Existential Horror, 70s-Style in Richard Kelly’s ‘The Box’

I recently saw The Box, a movie by Donnie Darko’s director Richard Kelly, and starring Cameron Diaz and James Marsden. It was on TV, interrupted by commercials for inane things, so I didn’t get the full immersive effect. I don’t think it was a great movie, by any stretch of the imagination, but it was very, very disturbing and mind-trippy.  I won’t rehash the plot, which expands a Twilight Zone style idea/moral quandary, complete with a MacGuffin.

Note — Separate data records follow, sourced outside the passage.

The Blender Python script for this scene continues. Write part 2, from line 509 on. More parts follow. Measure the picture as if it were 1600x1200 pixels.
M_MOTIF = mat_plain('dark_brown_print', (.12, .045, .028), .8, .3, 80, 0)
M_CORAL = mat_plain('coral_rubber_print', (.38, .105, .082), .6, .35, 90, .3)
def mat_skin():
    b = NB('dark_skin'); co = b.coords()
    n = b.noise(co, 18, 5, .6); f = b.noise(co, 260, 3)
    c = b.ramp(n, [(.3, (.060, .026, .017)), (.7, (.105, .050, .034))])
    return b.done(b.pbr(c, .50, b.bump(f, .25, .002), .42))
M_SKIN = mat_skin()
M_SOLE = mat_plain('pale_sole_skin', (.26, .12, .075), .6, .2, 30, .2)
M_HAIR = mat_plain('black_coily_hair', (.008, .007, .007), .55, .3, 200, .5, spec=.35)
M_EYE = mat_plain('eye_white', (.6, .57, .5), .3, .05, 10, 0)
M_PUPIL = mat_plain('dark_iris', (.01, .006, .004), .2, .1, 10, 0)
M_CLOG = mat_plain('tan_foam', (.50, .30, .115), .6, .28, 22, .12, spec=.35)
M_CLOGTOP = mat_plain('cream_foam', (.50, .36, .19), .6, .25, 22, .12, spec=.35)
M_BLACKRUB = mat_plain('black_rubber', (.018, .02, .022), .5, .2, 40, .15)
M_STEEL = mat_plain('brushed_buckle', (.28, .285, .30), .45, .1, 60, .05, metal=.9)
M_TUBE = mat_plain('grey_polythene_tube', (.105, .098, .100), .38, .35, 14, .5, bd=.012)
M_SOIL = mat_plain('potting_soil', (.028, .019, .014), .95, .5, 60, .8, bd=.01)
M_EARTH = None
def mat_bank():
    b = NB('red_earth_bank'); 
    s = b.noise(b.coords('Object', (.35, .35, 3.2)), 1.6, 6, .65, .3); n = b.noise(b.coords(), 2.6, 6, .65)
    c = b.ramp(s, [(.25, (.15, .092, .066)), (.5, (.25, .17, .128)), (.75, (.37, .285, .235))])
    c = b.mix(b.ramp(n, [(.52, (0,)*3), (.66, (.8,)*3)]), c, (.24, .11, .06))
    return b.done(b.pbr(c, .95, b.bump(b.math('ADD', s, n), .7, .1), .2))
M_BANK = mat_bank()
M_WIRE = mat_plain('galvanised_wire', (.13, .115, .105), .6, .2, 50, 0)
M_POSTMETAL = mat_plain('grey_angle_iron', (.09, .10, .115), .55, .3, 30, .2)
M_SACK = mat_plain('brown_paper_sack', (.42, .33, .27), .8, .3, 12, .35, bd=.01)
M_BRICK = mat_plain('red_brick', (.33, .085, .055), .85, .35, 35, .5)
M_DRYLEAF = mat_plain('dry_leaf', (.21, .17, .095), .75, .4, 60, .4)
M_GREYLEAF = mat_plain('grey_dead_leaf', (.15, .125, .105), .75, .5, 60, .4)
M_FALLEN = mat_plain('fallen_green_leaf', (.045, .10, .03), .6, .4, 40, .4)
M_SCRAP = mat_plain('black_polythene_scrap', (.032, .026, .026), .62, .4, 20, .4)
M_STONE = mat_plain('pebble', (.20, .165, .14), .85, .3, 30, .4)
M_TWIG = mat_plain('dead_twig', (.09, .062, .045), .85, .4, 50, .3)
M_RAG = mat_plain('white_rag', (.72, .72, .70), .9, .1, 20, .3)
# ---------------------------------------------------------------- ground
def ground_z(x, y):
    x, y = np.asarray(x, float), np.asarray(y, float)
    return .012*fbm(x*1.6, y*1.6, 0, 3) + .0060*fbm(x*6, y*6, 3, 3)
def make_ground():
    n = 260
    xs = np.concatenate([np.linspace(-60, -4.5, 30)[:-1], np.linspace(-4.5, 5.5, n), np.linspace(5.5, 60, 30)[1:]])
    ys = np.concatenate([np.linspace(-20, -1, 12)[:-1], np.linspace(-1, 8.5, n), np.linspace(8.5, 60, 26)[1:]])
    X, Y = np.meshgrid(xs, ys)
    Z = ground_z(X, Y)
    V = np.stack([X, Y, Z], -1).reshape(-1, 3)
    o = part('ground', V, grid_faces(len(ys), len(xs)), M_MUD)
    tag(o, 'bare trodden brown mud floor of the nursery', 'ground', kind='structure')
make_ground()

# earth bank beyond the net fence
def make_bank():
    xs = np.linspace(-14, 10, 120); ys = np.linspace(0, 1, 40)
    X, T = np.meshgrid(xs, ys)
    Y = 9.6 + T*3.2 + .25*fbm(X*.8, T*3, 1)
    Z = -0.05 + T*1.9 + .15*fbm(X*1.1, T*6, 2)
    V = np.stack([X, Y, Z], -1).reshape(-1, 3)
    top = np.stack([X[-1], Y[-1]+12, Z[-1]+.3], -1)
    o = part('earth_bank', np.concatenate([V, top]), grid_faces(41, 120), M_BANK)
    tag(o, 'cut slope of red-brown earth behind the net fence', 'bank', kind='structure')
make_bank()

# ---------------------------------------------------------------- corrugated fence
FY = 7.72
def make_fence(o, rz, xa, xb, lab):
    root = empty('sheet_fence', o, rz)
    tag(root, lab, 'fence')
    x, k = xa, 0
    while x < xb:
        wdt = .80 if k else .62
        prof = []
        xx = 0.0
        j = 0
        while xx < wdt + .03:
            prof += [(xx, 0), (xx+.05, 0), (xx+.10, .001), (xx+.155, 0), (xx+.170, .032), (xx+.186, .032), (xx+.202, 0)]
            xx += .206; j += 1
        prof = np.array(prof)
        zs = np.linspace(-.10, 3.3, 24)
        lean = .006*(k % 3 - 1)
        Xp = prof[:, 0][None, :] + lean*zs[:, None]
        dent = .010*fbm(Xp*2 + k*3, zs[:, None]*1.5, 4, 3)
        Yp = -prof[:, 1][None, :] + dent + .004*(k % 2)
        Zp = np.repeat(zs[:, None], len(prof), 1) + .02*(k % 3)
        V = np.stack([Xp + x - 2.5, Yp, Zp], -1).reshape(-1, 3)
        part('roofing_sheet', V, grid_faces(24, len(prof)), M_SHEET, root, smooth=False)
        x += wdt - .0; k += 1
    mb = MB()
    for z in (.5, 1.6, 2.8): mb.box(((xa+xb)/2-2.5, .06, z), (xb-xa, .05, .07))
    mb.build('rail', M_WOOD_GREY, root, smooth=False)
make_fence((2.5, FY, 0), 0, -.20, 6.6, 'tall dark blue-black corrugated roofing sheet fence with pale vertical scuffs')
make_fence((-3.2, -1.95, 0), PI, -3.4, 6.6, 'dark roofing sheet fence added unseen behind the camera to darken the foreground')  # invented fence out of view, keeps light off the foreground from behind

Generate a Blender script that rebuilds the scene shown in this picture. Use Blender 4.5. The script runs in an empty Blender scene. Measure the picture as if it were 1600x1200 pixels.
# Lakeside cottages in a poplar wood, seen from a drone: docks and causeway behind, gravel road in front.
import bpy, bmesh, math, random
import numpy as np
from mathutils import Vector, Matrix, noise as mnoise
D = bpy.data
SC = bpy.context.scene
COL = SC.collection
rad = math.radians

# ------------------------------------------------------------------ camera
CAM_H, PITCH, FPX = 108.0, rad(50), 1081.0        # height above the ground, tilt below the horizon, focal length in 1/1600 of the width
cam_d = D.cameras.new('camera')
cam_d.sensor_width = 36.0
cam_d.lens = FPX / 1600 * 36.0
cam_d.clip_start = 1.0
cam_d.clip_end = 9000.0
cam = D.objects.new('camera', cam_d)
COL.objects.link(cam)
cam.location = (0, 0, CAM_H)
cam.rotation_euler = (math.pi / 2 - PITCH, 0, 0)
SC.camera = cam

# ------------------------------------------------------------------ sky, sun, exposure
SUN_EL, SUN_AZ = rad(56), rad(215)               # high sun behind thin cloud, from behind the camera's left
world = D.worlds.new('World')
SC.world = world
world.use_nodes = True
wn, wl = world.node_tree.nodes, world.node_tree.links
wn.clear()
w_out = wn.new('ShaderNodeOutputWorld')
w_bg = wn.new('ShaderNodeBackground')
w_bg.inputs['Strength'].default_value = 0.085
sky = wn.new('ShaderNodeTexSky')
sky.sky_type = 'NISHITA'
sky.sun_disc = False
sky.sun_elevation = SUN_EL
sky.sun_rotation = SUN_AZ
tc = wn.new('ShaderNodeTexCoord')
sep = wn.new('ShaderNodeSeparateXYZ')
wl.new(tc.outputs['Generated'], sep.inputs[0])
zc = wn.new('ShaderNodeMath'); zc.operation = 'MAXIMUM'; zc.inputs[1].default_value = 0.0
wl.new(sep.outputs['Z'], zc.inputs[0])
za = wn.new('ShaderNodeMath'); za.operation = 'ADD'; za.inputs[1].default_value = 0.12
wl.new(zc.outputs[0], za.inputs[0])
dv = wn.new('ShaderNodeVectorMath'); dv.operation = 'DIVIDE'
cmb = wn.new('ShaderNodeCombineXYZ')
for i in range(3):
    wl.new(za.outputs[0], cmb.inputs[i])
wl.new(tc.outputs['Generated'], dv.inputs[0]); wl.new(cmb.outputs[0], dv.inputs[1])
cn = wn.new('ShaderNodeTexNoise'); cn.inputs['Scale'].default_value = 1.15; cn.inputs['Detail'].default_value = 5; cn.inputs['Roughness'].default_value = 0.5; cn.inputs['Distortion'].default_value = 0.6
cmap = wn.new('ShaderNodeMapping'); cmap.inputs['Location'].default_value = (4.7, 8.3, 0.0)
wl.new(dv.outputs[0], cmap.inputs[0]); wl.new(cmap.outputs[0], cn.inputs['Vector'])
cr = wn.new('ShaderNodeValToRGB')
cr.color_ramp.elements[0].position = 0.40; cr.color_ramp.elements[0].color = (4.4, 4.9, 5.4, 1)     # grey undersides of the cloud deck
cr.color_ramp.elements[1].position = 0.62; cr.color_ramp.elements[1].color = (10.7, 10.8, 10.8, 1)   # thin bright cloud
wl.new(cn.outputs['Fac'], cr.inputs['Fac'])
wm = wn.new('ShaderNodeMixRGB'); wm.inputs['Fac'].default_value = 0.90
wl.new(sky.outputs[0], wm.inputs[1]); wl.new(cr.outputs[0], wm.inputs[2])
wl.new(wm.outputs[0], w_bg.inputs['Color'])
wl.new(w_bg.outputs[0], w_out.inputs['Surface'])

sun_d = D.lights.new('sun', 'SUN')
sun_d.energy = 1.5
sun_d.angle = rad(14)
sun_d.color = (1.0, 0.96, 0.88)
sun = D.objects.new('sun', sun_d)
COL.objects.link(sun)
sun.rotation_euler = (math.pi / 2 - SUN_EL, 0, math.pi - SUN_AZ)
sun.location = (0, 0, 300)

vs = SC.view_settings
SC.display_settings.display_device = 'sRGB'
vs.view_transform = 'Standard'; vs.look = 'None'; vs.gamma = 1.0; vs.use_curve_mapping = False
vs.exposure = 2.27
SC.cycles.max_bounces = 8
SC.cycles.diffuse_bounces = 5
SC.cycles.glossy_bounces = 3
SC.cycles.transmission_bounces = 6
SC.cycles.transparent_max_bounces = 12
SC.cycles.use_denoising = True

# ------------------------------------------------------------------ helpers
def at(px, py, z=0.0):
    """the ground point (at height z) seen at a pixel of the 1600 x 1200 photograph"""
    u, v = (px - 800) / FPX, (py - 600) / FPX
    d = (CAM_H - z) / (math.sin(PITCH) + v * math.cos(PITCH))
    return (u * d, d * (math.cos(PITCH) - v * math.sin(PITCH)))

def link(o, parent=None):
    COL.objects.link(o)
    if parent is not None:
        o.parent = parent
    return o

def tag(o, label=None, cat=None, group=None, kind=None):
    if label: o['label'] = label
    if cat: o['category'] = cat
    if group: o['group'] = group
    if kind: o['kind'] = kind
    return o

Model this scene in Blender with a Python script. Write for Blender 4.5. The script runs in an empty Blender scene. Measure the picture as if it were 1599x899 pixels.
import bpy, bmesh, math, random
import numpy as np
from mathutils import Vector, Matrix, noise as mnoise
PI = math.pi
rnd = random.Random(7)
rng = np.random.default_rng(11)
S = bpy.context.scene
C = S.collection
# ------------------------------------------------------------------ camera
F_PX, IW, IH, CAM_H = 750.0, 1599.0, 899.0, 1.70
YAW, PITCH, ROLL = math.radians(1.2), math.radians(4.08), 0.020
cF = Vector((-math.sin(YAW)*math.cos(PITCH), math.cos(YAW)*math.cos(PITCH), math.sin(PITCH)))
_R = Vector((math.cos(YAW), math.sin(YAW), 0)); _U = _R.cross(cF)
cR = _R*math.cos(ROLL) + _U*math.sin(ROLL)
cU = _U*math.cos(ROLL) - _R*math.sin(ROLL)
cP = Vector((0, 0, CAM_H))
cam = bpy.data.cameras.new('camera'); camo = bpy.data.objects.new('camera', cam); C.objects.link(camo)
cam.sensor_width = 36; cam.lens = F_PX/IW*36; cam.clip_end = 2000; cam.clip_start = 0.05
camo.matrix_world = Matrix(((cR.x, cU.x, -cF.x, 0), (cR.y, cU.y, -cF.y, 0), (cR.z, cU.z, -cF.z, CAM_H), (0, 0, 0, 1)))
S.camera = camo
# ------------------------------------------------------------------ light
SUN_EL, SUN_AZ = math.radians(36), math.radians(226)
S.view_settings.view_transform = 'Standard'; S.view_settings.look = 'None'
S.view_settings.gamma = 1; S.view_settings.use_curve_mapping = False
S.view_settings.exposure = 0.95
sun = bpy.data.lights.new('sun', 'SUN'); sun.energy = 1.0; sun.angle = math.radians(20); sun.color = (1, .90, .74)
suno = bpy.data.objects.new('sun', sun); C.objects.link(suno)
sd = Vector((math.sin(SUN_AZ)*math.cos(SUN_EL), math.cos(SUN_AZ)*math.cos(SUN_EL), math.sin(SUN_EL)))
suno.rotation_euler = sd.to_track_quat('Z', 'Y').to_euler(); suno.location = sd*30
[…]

It’s set in the 70s and evokes the feel of the horror movies of the 70s, not just in the costumes (feathered hair, leisure suits) but also in the pacing and the exquisitely crafted mood of dread. The film is wan and washed out and there’s a kind of cinema verite flatness to the acting. Frank Langella, as a Satan character, is terrifying both in his disfigurement and his understated menace. Weird scenes of possession combined with vintage sci-fi effects (sterile, all white labs, portals of hover water) are a complete homage to such horror classics as The Exorcist, The Omen and even Trilogy of Terror. The horror is existential, as the sinister back-story is slowly revealed, and as a viewer, you have to put some of the pieces together.

The Box is not a great film, but it does stick with you.